Yes, and I think that was only possible back then because venture capital firms got involved pretty late. Then, as a result of the dot-com bubble they themselves caused, they burned through a lot of money and destroyed a lot of jobs. Ultimately, they shifted their focus to investing heavily in companies where it was clear how profitable they would become and that their market power could be expanded through acquisitions.
Today, it seems almost impossible to me that a startup without investors could achieve the same level of success as those early Internet companies that have become global corporations. If someone has a good idea, the company is either bought out immediately, or the idea is simply stolen by companies such as Rocket Internet, whose deep pockets quickly ensure that the copy prevails over the original.
The successful startups largely gained discipline and structure from these investors though. Lots of the mid-1990s companies succeeded because of this investment andthe structure that came with it.
I get to deal with tech support now for my parents and my college-age trainees. Basic Windows shit. None of them had to learn Windows basics or coding languages of any kind, but I did. My degrees are in psychology so it’s not like I purposely acquired these skills for work, but I couldn’t do my work without a thorough understanding of how to work around PC limitations and forcing proprietary laboratory software to do what I want it to do.
Young people didn’t disrupt industries, computers did. Now computers are in every industry so disruption is hard again.
So we can expect young computers to do it again?
Information is a close secondary power to wealth. If you have more information than someone else, you can leverage that difference to increase your wealth while decreasing theirs.
There’s a reason all these big companies want your data…
Lol. If I have to explain what “show me file system” and “save files where I want you to save them” mean, that one generation is millennials
Edit: oh, I get it. Sorry. Well, it does seem like that
Pretty sure millennials are the only generation to properly know how to work a computer. Gen z and alpha grew up on smartphones.
Don’t forget GenX, they cut their teeth on DOS and other such horrors.
Every generation learns the technology that they grow up with then as they grow older and wiser think “screw this new shit, none of it makes my life any better”. We’re literally chasing our own tales
Utterly ass-backwards. Young people can’t use computers for shit, they’re usually worse than Boomers. It’s GenX and Millenials that actually know their ass from a hole in the ground.
That’s the point of the post
I am not a smart man. :(
It’s ok, as long as you know your ass from a hole in the ground.
The “young people disrupting industries” talking points were raised mostly in relationship to genx and millennials. People like Jeff Bezos, the “pay-pal mafia” people, Zuck, Karp, Silverman and Sharp, etc.
Yeah, it was the millennials who were “disrupting” industries and “killing” industries.

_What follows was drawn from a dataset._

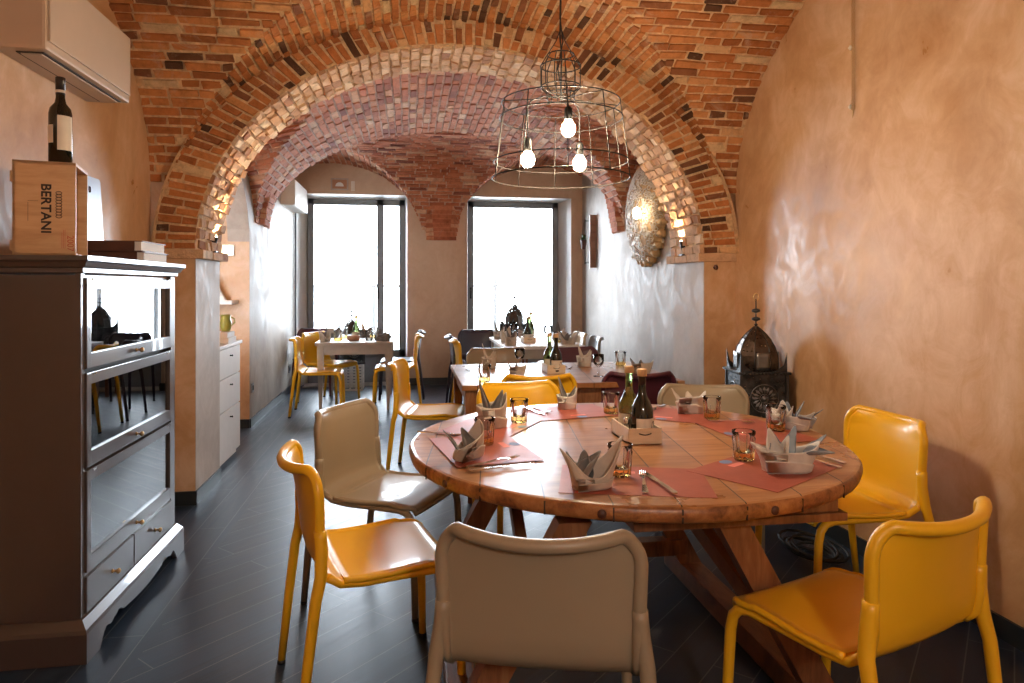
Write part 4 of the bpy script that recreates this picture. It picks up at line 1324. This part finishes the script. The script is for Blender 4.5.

Yeah, generally the article titles were all “How Millennials are destroying the [x] industry,” because they had the Internet available just before the corruption of hypercapitalism, and used it to inform their culture and decisions. The earlier days of google search where you could find good information that wasn’t SEO poisoned. Whereas today “Internet = Phone = Facebook/Twitter/Instagram/TikTok” to the majority of people. Terrible day for the World Wide Web than the ad industry realized you can pay models and celebs to create FOMO for shit like Stanley Cups.
I was told they didn’t know ‘how to use computers’.
I’ve seen little evidence of it, in general. That so many are still giving out all their personal information for free (and seeing no problem with it) is kind of telling.